The proliferation of techno-social systems has lead to the emergence of massive networks connecting people and various digital artifacts. These networks become more and more multidimensional. Network models of the data have nodes, representing actors, abstract concepts, projects etc. Abstract ideas become foci of interactions leading to the formation of communities of actors, where the same actor typically belongs to many communities simultaneously. This phenomenon requires certain considerations on the approaches to study the structure of such networks, including understanding of local topology – centralization, degree distribution, as well as mezzo- and macro-level structures, such as communities. In this paper the focus is on multidimensional networks, where the nodes represent actors and various artifacts they create and do; however the approach could be useful for other types of networks dimensionalities.

Clustering is one of the most frequently used method in Data Science-related applications; for example, in a recent poll among data scientists clustering is the second most used technique after regression, coming ahead of decision trees/rules, visualization, K-nearest neighbors, principal component analysis, statistics, and text mining (Kdnuggets, 2016).

The sheer volume of Big Data and multidimensionality of the data poses novel challenges for graph-mining.
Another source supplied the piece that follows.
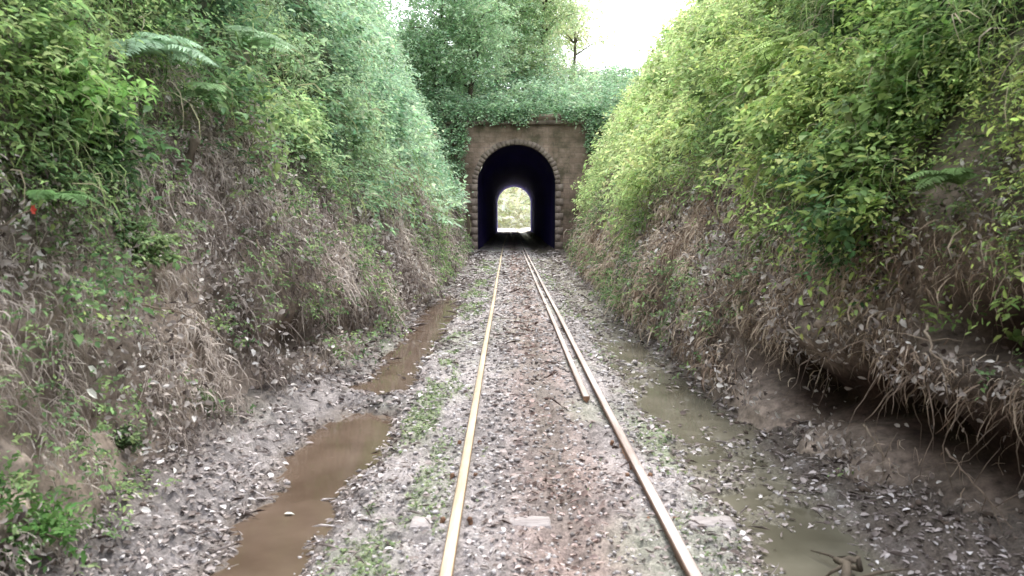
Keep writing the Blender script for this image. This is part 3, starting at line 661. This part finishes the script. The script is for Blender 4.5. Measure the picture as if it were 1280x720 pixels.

This chapter focuses on the tasks traditionally associated with mining of social networks, but one can expect that the same approach is applicable to analyze the structure of network models of data.

  • Centralization, which is ranking the nodes according their structural prominence.

  • Communities, such as on-line communities exhibiting some properties of communities of practice. Lave & Wenger (1998) define communities of practice as “groups of people who share a concern or a passion for something they do and learn how to do it better as they interact regularly.” This learning that takes place is not necessarily intentional.

Two questions regarding clustering that need to be addressed by future research are:

  • Centralization and community detection - how these tasks are related? If useful centralization is possible without community detection?

  • Strict partitioning for detection of communities in massive social graphs with multidimensional links is not needed and might be not computationally feasible. Instead, local partitioning or local partitioning or local fuzzy overlapping clustering with outliers might be more appropriate.

Requirements for clustering could be summarized as follows:

  • Local overlapping clustering, that is a node, could belong to several clusters. Overlapping, as contrasted with fuzzification, is an unavoidable consequence of multidimensionality. To explain why fuzzification is not an adequate approach for structural discovery in multidimensional networks, let us consider a simple example. Suppose that a person on a social network is classified as a mathematician. When the classification is based on fuzzification, new evidences that a person is interested, for instance, in classical music should decrease the value of her membership function in the group of mathematicians, while in reality there may be a positive correlation between two interests mentioned above.

  • Community detection preferably should be combined with centralization (to discriminate between prominent actors in communities and connectors like brain hunters on LinkedIn);

  • Scalability and near-linear performance are non functional, but critical requirements for Big Data systems engineering.